Monday, January 2, 2017

Interzone Guest Editorial

This week we announced the two finalists of the Sputnik Awards 2015/2016. Here's a guest editorial I wrote about the prize for Interzone 265 back in July (slightly tweaked).

BEST IN SHOW

After two years of faintly fusty Hugo Awards, the announcement came as a breath of fresh air with a zesty tang. In June, at WisCon 40, Nalo Hopkinson launched The Lemonade Award, to be presented for kindness and positive change in science fiction. The trophy is truly sublime. In fact, SubLEMON: each winner gets a sleekly fluted silvery Alessi® PSJS Juicy Salif Citrus Squeezer, a monstrous twelve-incher straight out of H.R. Geiger. When life gives you lemons, no one can hear you scream. Nalo Hopkinson should probably get the Lemonade Award for starting the Lemonade Award.

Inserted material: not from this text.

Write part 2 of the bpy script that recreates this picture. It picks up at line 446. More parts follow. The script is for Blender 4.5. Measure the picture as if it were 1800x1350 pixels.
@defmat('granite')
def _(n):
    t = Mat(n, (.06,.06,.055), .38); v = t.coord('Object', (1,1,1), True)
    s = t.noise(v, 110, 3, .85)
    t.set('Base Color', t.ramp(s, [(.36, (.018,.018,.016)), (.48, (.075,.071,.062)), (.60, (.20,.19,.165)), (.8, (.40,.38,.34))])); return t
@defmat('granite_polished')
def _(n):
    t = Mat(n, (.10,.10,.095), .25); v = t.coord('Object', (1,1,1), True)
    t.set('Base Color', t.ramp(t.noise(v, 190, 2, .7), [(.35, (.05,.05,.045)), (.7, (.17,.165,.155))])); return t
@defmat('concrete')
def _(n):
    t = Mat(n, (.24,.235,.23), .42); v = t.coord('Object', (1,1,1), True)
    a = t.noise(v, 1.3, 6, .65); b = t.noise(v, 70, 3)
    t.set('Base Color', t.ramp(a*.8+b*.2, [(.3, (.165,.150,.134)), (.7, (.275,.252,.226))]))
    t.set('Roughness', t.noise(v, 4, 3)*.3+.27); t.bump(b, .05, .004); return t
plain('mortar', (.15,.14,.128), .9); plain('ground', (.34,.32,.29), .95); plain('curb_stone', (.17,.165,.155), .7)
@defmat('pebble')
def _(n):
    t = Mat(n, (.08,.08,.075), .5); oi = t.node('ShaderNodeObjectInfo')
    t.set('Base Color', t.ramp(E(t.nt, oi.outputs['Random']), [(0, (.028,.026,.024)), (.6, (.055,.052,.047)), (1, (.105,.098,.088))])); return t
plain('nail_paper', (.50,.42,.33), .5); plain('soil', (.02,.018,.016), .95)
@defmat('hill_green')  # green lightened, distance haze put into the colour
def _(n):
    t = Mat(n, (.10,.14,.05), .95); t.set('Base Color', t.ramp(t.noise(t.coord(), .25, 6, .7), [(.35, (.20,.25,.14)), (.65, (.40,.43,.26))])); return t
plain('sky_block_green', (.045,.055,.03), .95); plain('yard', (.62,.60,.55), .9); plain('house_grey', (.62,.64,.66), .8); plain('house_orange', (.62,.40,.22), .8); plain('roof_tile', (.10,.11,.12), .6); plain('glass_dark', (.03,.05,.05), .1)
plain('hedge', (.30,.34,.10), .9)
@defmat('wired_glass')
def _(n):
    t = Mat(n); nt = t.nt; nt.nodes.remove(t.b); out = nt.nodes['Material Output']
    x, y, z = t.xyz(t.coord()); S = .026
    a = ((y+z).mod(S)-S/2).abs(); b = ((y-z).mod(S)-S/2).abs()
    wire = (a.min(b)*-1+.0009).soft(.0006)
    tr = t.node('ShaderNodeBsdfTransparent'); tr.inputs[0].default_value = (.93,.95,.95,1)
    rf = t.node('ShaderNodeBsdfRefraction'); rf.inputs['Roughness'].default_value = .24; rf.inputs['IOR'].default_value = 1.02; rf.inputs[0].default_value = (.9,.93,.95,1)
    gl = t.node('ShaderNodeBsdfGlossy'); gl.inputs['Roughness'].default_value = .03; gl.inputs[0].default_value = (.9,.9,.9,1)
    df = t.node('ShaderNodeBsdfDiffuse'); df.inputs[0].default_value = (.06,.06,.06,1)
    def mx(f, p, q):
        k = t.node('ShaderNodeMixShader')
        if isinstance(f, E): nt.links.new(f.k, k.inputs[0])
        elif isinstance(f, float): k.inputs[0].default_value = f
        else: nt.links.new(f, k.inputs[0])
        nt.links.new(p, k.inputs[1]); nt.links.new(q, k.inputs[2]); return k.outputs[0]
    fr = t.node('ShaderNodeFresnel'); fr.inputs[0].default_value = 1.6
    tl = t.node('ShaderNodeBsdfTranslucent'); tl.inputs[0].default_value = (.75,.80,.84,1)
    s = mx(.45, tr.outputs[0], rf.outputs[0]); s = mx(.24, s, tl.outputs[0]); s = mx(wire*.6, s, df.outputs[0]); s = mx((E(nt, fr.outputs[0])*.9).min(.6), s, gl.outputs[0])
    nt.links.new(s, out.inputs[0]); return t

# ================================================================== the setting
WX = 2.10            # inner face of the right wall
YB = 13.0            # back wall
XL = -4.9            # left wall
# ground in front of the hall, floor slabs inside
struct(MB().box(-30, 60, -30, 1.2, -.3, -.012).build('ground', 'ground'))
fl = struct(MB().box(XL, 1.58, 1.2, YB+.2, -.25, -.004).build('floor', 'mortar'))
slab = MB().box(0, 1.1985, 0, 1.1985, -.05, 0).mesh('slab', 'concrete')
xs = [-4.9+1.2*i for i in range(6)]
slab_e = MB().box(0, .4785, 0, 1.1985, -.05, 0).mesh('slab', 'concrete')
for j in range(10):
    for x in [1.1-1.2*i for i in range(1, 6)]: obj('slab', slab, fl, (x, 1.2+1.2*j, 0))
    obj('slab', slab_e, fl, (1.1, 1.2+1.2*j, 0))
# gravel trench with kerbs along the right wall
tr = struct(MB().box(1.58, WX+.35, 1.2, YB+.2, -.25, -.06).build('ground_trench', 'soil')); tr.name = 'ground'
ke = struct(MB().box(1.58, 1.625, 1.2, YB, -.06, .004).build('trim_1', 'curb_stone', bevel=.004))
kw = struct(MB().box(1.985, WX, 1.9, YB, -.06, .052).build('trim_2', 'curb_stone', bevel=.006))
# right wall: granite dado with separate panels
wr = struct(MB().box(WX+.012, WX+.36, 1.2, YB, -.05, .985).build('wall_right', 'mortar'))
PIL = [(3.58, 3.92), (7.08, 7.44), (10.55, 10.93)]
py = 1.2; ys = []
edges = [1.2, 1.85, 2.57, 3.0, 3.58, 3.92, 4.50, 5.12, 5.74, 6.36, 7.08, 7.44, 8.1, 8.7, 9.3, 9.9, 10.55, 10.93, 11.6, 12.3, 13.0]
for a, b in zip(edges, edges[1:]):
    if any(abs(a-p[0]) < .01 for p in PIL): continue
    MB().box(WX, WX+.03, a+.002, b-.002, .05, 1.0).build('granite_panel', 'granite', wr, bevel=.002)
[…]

Meanwhile, signs of life are everywhere twitching. The Clarke Award, celebrating its 30th birthday, energetically contemplates future evolution. The new Eugie Foster Memorial Award plans to celebrate the best in innovative short SFF. Schneier and Quinn’s mathy analysis of mooted Hugo reforms show how things learnt in the context of fandom might have wider application. At File 770, Catherynne M. Valente and others toy with the notion of a new swarm of fine-grained smart prizes: ‘Best Action Sequence,’ ‘Best Twist,’ ‘Best Ending,’ ‘Best Villain’? ‘Best New Award’? Call them the Spoilers, Bruce Baugh suggests: “Make the trophy like a sci-fi hot rod’s spoilers. Seriously.” On YouTube, ambient SFF love reaches dangerous critical density and the BooktubeSFF Award bursts into existence.

And Sam Walton and I – from an original inkling by Ian Sales, and with assistance and dazzle from some dozen brilliant others – have created the Sputnik Award™. The winner receives a generously donated one year supply of Interzone. To delimit the Sputnik constituency, we’re adopting Valente’s procedure: “vote if you want, who gives a shit.” Voting is now open at www.thesputnikawards.com.

In fact, everything about the Sputnik Awards™ is open. It’s entirely experimental, and hopefully next year it will be a new experiment. We have settled on two themes to guide its evolution. One is digital democracy, or perhaps more generally, social media. Literary awards build spaces where fun and interesting conversations can occur, right? But you can say that about a lot of stuff. Perhaps a more compelling analogy is with user-driven content ecologies such as TV Tropes or Wikipedia. We collectively get back what we collectively put in, but that content is incentivised and transformed by a carefully-designed infrastructure. So could inputs be more varied than ‘books and votes,’ and the outputs more varied than ‘cultural capital’? We’ll see.

The second is politics, perhaps particularly left-wing politics. In 1843, after Arnold Ruge overheard Marx and his friends throwing him shade, Marx wrote to Ruge claiming that, “Ruge babes, our task is the ruthless criticism of everything that exists, babes.” Later that day, he wrote Capital. With Marx’s maxim in mind, perhaps the Sputnik Award™ trophy should be an almost traumatically vituperative critique of the winning novel. It could be, in Theodor Adorno’s words, written “from the standpoint of redemption,” and embedded in plexi-glass. Politics hasn’t decisively informed this year’s selection, but starting with next year, we’d like the Sputnik Award shortlist to give special attention to SFF with radical democratic themes, promoting social and economic justice, and celebrating not just individual freedom, but also collective freedom.

Oh and it’s Dungeons & Dragons themed, except with hedgehogs and stuff. It’s kind of dumb. Check it out.